Lean esto y díganme si no es una de las mejores ficciones cortas jamás escritas: “Al despertarse una mañana después de una noche densa, se había hecho unas tostadas con queso para el desayuno. Las comió y no notó nada extraño hasta que, cuando fue a la pileta de la cocina para lavarse las manos, descubrió que el jabón había desaparecido. Entonces se lavó con el queso”. Es tan buena y apenas más larga que el famoso cuento mínimo de Monterroso (“Cuando despertó, el dinosaurio todavía estaba allí”).
El relato es parte del último párrafo de un cuento de Julian Maclaren-Ross que se llama Tostadas de jabón, que inaugura un libro que también se llama Tostadas de jabón editado en 2008 por La Bestia Equilátera con una virtuosa traducción al argentino de María Martoccia. Al año siguiente, la misma editorial publicó la novela Veneno de tarántula. En 2005 Sudamericana había editado otra novela, De amor y hambre, y aunque La Bestia anunció un cuarto libro –Memorias de los cuarenta– la promesa no se ha hecho realidad. Y eso parece ser todo en cuanto a Maclaren-Ross en castellano.
En inglés tampoco hay demasiado de él. Aunque existe una reciente biografía (Fear and loathing in Fitzrovia) de Paul Willets, quien ha editado una recopilación de las narraciones de Maclaren y otra de sus memorias, los libros están, en general, agotados y aunque hay un website británico dedicado a su vida y obra, la información es escasa y las páginas con los textos que allí se ofrecen están desaparecidas. Maclaren-Ross parece el típico caso del escritor que se sostiene gracias a su biógrafo, que reaparece cada tanto en los suplementos culturales cuando sus obras se reimprimen y que vuelve luego a caer en el olvido. Es posible que la Argentina sea el segundo país maclarenrossiano, pero como ya ha pasado más de un año de la última edición de un libro suyo, el nombre dejó de circular.
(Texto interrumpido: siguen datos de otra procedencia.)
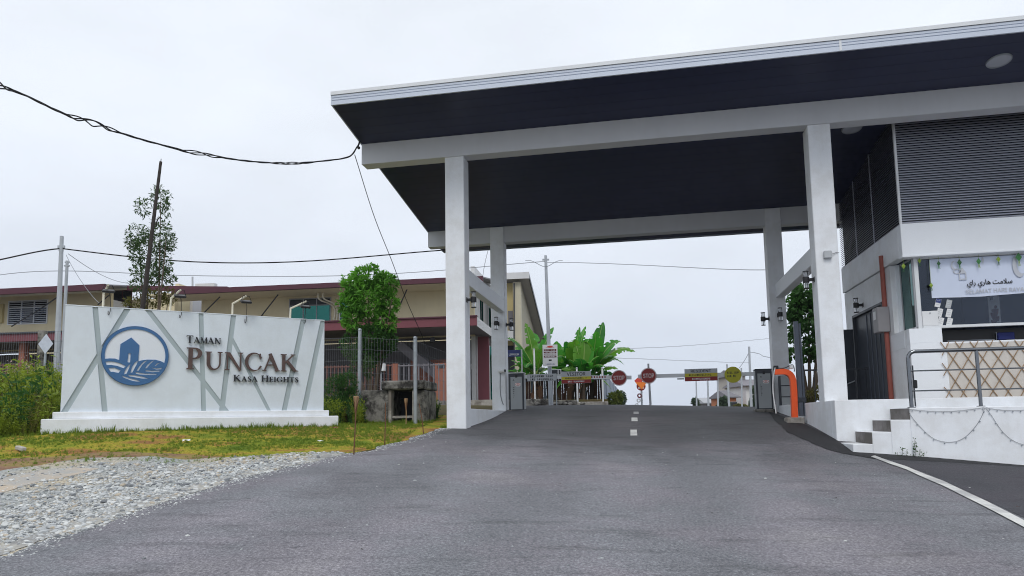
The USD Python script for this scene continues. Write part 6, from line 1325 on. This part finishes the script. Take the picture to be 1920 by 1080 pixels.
h2.part('letter_box', bx(hp(709, 690, 27)[0], hp(722, 690, 27)[0], 26.9, 27.1, hp(715, 696, 27)[2], hp(715, 682, 27)[2], .01, H), SIGNWHITE)
h2.part('letter_box_leg', bx(hp(714, 690, 27)[0], hp(715.5, 690, 27)[0], 26.98, 27.02, ZG - .5, hp(715, 696, 27)[2], 0, H), GALV)
h2.part('porch_floor', bx(hp(760, 750, 27.3)[0], us1 + 1.5, 27.3, VW + 1.49, 1.6, hp(890, 750, 27.3)[2], 0, H), CONC_PALE)
u = hp(902, 690, VW + .5)[0]; h2.part('maroon_wall', bx(u - .12, u + .42, VW + .3, VW + .5, ZG, zs_b - .01, 0, H), MAROON_L)
for k in range(2): h2.part('sliding_door', bx(u + .45 + k * .45, u + .82 + k * .45, VW + .4, VW + .45, ZG, zs_b - .5, 0, H), GLASS_TEAL); h2.part('door_stile', bx(u + .43 + k * .45, u + .46 + k * .45, VW + .35, VW + .46, ZG, zs_b - .45, 0, H), SIGNWHITE)
h2.part('air_conditioner', bx(hp(876, 680, VW)[0], hp(888, 680, VW)[0], VW + .9, VW + 1.2, hp(880, 690, VW)[2], hp(880, 679, VW)[2], .02, H), SIGNWHITE)
rails(h2, hp(606, 700, 27.2)[0], hp(735, 700, 27.2)[0], 27.2, ZG - .3, hp(680, 684, 27.2)[2], .16, GATEBROWN)
rails(h2, hp(748, 700, 27.2)[0], hp(832, 700, 27.2)[0], 27.2, ZG - .3, hp(790, 682, 27.2)[2], .20, HOUSEGREY)
h2.part('roller_grille', bx(hp(690, 690, VW + 1.4)[0], hp(737, 690, VW + 1.4)[0], VW + 1.44, VW + 1.49, ZG, hp(715, 684, VW + 1.4)[2], 0, H), BLACK)
for k in range(14):
    z = ZG + .05 + k * .10; h2.part('grille_slat', bx(hp(690, 690, VW + 1.4)[0], hp(737, 690, VW + 1.4)[0], VW + 1.42, VW + 1.439, z, z + .05, 0, H), HOUSEGREY)
h2.part('porch_lamp', bx(hp(806, 636, VS_ + 1)[0], hp(814, 636, VS_ + 1)[0], VS_ + 1, VS_ + 1.2, hp(810, 642, VS_ + 1)[2], hp(810, 632, VS_ + 1)[2], .02, H), BLACK)
# left house
uL0, uL1 = hp(-260, 600, VW)[0], u0 - .02
zr2t, zr2b = hp(100, 536.5, VR)[2], hp(100, 547.5, VR)[2]
h1 = Thing('terrace_house', 'two storey cream terrace house with the barred window at the left edge', 'house', H(uL0 + 5, VW, ZG), H.yaw, None)
uR = hp(207, 580, VW)[0]
h1.part('wall', bx(uL0, uR, VW, VW + .2, zs_b, zr2b + .3, 0, H), CREAM)
h1.part('recess_wall', bx(uR, uL1, VW + 1.4, VW + 1.6, zs_b, zr_b + .5, 0, H), CREAM)
h1.part('wall_return', bx(uR - .15, uR - .001, VW + .201, VW + 1.4, zs_b, zr_b + .3, 0, H), HOUSEWHITE)
h1.part('back_wall', bx(uL0, uL1, VW + 11.001, VW + 11.2, ZG, zr_b + 1.6, 0, H), CREAM)
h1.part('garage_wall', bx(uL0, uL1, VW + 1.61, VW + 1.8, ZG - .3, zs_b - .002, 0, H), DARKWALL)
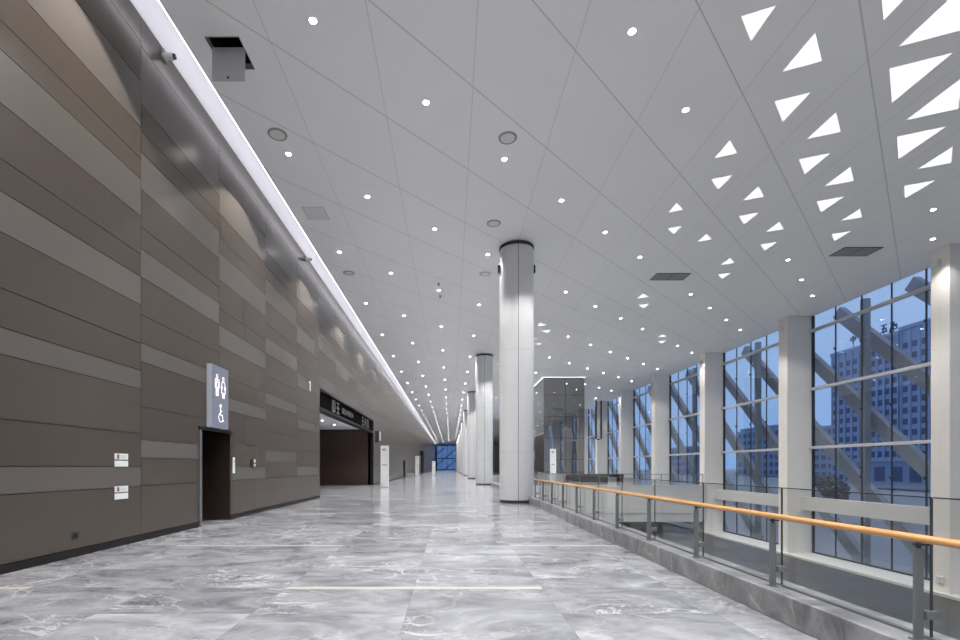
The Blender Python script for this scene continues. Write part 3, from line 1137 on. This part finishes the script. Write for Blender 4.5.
def tower(y0, y1, depth, top, label, cols, floors, z_first, win=(1.5, 1.7), step=3.1, bands=True):
    e = empty('office_tower', (TXW, y0, ZL), label, 'tower', 'towers across the street', 'thing')
    H_ = top + EYE - ZL
    L = y1 - y0
    m = MB().box(0, depth, 0, L, 0, H_)
    for c in range(cols + 1):       # piers that stand proud of the wall
        yy = L * c / cols
        m.box(-.35, 0, max(0, yy - .35), min(L, yy + .35), 0, H_ + .8)
    m.build('wall', M['tower'], e)
    MB().box(-.5, depth, -.3, L + .3, H_, H_ + 1.0).build('parapet', M['tower'], e)
    wm = MB().box(-.12, .02, -win[0] / 2, win[0] / 2, 0, win[1]).mesh('window', M['tower_win'])
    for c in range(cols):
        for f in range(floors):
            link('window', wm, e, (0, L * (c + .5) / cols, H_ - z_first - f * step))
    wy = MB().box(-win[0] / 2, win[0] / 2, -.12, .02, 0, win[1]).mesh('window', M['tower_win'])
    return e


tower(116, 138, 14, 39.2, 'large blue-grey tower across the street, widest of the roof-lettered pair', 8, 12, 5.5)
tower(138.6, 148, 13, 38.4, 'recessed tower block under the two roof characters', 4, 13, 4.5)
tower(149.5, 163, 13, 37.4, 'narrower tower under the single roof character', 5, 13, 4.5)


def roof_char(y0, z0, strokes, label):
    m = MB()
    for a, b, c, d in strokes:
        m.bar((TXW + .5, y0 - a, z0 + b), (TXW + .5, y0 - c, z0 + d), .3, .30, (1, 0, 0))
    m.bar((TXW + .5, y0, z0 - 2.4), (TXW + .5, y0, z0 - 1.0), .15, .15, (1, 0, 0))
    tag(m.build('roof_character', M['letter_dark']), label, 'sign character', 'roof sign characters')


roof_char(155, EYE + 41.2, [(-.9, .6, .9, .6), (-.9, -.3, .9, -.3), (-.9, .6, -.9, -.3), (.9, .6, .9, -.3), (0, 1.2, 0, -1.2)], 'dark roof character shaped like a box with a stroke through it')
roof_char(144, EYE + 41.6, [(-.9, 1, .9, 1), (-1.1, -1.1, 1.1, -1.1), (0, 1, -.3, -1.1), (-.8, 0, .7, 0), (.7, 0, .6, -1.1)], 'dark roof character of three bars, beside the two-part character')
roof_char(140.8, EYE + 41.6, [(-1.1, .9, -.8, .6), (-1.2, -1, -.7, 0), (-.3, .1, .1, 1.1), (-.3, .1, 1, .2), (-.3, -.2, .9, -.2), (-.3, -.2, -.3, -1.1), (.9, -.2, .9, -1.1), (-.3, -1.1, .9, -1.1)],
          'dark roof character in two parts at the end of the roof sign')

def low_block(x0, x1, y0, y1, top, label, cols, rows):
    e = empty('low_building', (x0, y0, ZL), label, 'building', 'lower buildings outside', 'thing')
    H_ = top + EYE - ZL
    MB().box(0, x1 - x0, 0, y1 - y0, 0, H_).build('wall', M['hazy'], e)
    MB().box(-.3, x1 - x0, -.3, y1 - y0 + .3, H_, H_ + .8).build('roof', M['tower'], e)
    w = (y1 - y0) / cols
    wm = MB().box(-.1, .02, -w * .3, w * .3, 0, H_ / rows * .55).mesh('window', M['tower_win'])
    for c in range(cols):
        for r in range(rows):
            link('window', wm, e, (0, w * (c + .5), H_ * (r + .25) / rows))


low_block(100, 112, 92, 118, 1.2, 'long low podium building across the street below the towers', 6, 1)
low_block(150, 162, 176, 205, 15.5, 'mid-rise block to the side of the single-character tower', 8, 6)
low_block(165, 180, 235, 275, 19, 'distant broad block seen through the second window bay', 9, 6)
low_block(200, 215, 290, 330, 25, 'distant high block seen through the second window bay', 8, 8)
low_block(150, 165, 300, 340, 12, 'distant low block seen through the third window bay', 8, 4)


def tree(x, yy, h, r, label):
    e = empty('street_tree', (x, yy, ZL - .35), label, 'tree', 'street trees outside', 'thing')
    MB().tube([(0, 0, 0), (.05, .02, h * .3), (0, .05, h * .6)], .12).build('trunk', M['bark'], e)
    b = bmesh.new()
    rnd = random.Random(int(x * 10 + yy))
    for q in range(260):
        a, u = rnd.uniform(0, 2 * PI), rnd.uniform(-1, 1)
        rr = r * rnd.uniform(.55, 1) * math.sqrt(1 - u * u)
        c = Vector((rr * math.cos(a), rr * math.sin(a), h * .68 + u * h * .32))
        s_ = rnd.uniform(.18, .40)
        mt = Matrix.Translation(c) @ Matrix.Rotation(rnd.uniform(0, 3), 4, 'X') @ Matrix.Rotation(rnd.uniform(0, 3), 4, 'Y')
        bmesh.ops.create_icosphere(b, subdivisions=1, radius=s_, matrix=mt @ Matrix.Scale(.45, 4, (0, 0, 1)))
    me = bpy.data.meshes.new('crown'); b.to_mesh(me); b.free(); me.materials.append(M['leaf'])
    link('crown', me, e)


tree(34, 43.5, 4.4, 1.7, 'dark rounded street tree outside the glass beside the largest pillar bay')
Cuando se publique el próximo, la contratapa y los suplementos volverán a decir que Julian Maclaren-Ross no se llamaba exactamente así, que nació en 1912, murió en 1964, se educó en Francia, llevó una vida bohemia y fue “el héroe oculto de la literatura inglesa”.
La frase es enfática, pero hay de ella al menos una prueba. Maclaren, disfrazado bajo el misterioso nombre de X. Trapnel, es sin duda el personaje más talentoso, más auténtico y más desdichado en las doce novelas que componen la extraordinaria saga Una danza para la música del mundo de Anthony Powell. La querible imagen que Powell da de Trapnel coincide con la que Maclaren-Ross transmite en sus libros: un escritor dotado para la literatura de un modo exuberante pero anómalo, un chico grande que desborda la diferencia entre lo alto y lo bajo –tanto en la literatura como en la sociedad– y para quien está completamente fuera de sus posibilidades hacer algún tipo de concesión al medio. La criatura tiene además, el karma de tomarse todo el whisky, gastarse todo el dinero y, como si esto fuera poco, de concebir el amor de un modo adolescente y perjudicial para la salud. En el libro de Powell, Trapnel se obsesiona con la mujer inadecuada, lo mismo que Fanshawe en De amor y hambre y que Maclaren en la vida real (con la viuda de Orwell). Desafortunado en el amor, Maclaren-Ross parece haberlo sido más aun en el trabajo, con la diferencia de que no se engañaba a sí mismo en ese terreno. Richard Francis Fanshawe, explotado vendedor de aspiradoras a domicilio durante 1939 –el mismo año en el que Henry Miller contó en Trópico de Capricornio sus desventuras como cartero–, sabe bien que la empresa conoce todos los trucos para ganar. Me gustaría saber cómo veía Maclaren el mundo literario, en el que tampoco parece haber logrado vivir decentemente. Para eso, dependemos de que un milagro haga que se traduzcan sus memorias.